If the data is correct, I am quite surprised to see the highest delinquency rate since 1979 was only 6.07% during the 1st Qtr of 1985. The next highest was the 2nd qtr of 1991 at 5.20%.

The devastation of the S&L industry only resulted in a 5.2% delinquency rate. The actual foreclosure rate mathematically can only be lower.

The 20% prime rate of early 80s only resulted in a 6.07% delinquency rate.

The historic low (from 1979 on) was the 1st qtr 2000 at 3.74%.

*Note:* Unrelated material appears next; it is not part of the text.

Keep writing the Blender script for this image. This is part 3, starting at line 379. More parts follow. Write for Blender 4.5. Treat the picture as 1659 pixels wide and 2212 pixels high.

MBAA publishes delinquency data. Unfortunately, it is quarterly and delayed for 2 months. This is the latest.
mortgagebankers.org
mortgagebankers.org

Playing around some other numbers, it appears that in recent years, just under 20% of prime loan delinquencies progressed to the foreclosure stage while over 50% of subprime delinquencies progressed to foreclosure. I have no historical data showing how many loans in foreclosure were actually completed.

So far I am drawing these preliminary thoughts:

Defaults are lower now but at over 4%, it is higher than historical lows quite significantly.

Foreclosures are lower but have similar pattern to defaults.

Actual REOs appear to be much lower but unfortunately I have nothing to compare to.

Is this data confirming that today's borrowers are stressed but appreciating real estate values bailed them out time and again?

Well, I need to think about this some more but I have to run now. Will try to pick up from here later.